In fact, it’s pretty fluid. On my way to ROTC summer camp on a bus in ’67, I sat next to another cadet, from Mississippi, who said he was engaged to a 12-year old girl back home, then, before I could get out a response,…”But we won’t be married until I get out of the Army.”…estimated time, 4-5 years. (There was a war on.) But he did say parents could consent to marriage in his state.
So, I looked it up, and just like having babies before Roe v Wade (1973) the several states (according to the 10th Amendment of the Constitution) were responsible for determining the Age of Consent…and sure enough, “16 Candles” was largely right. Of the 50 states, 33 set that age at 16. The other 17 states stretched it to 17 and 18, but also with a variety of exemptions. For instance girls under 16 could “go steady” with guys, and enjoy the connubial bliss of the backseat of Daddy’s Ford, so long as the guy was 19 or under. If he was 20 or older, jail. (If they got caught, or her name was Amber.)
Having “legal” sex and marriage are not the same thing. Before 1960, even in New York City, there weren’t armies of little bureaucrats in the school systems nosing around about who was dating who after school hours. High schools and middle schools were usually segregated in separate buildings. But in my high school in Kentucky in the 50’s, it was grades 1 through 12 under one roof. So I got to learn that some girls blossomed earlier than others, and while churches all proclaimed against sex before marriage, they could not rely on the law to keep younger girls from advertising…for whatever reason. We had in my school a girl named Dusty Favero, who had fully blossomed by 8th Grade (when I was in 10th), and wore that blossom with great daring, earning whispers and glares from upperclass females and gawks from guys. (Tight skirts were ‘in’ in 1960.) Since she never came to the Youth Center I never danced with her or even talked to her, still the whispers and ugly looks from the older girls said it all in the hallways at school.

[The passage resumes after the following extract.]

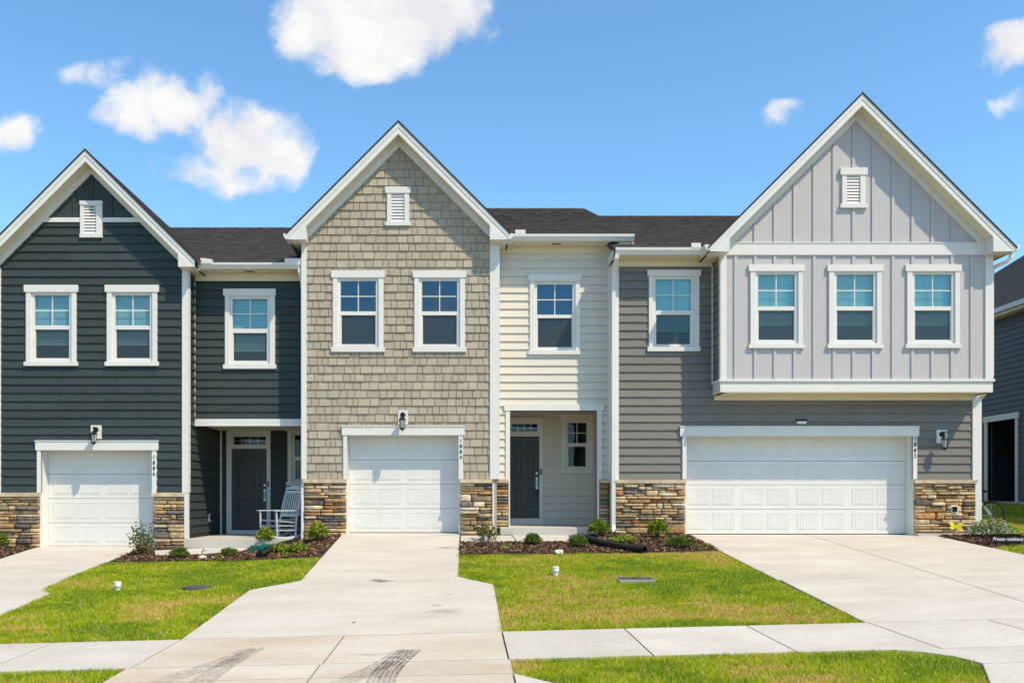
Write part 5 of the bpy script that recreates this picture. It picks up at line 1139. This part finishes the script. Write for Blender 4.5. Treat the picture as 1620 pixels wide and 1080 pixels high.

And in truth, when I was an underage kid it was easier to buy beer than buy condoms, in part because the drug store guy always knew our dads and moms.
There were also shotgun marriages in those days, and while psychologists today insist that was a bad arrangement, I’ve known a couple that literally worked until death did them part.
I don’t have a particular point here, just food for thought. But who’s crawling into the backseat of some dad’s Ford is none of my business…unless Dad was renting it out, if you know what I mean.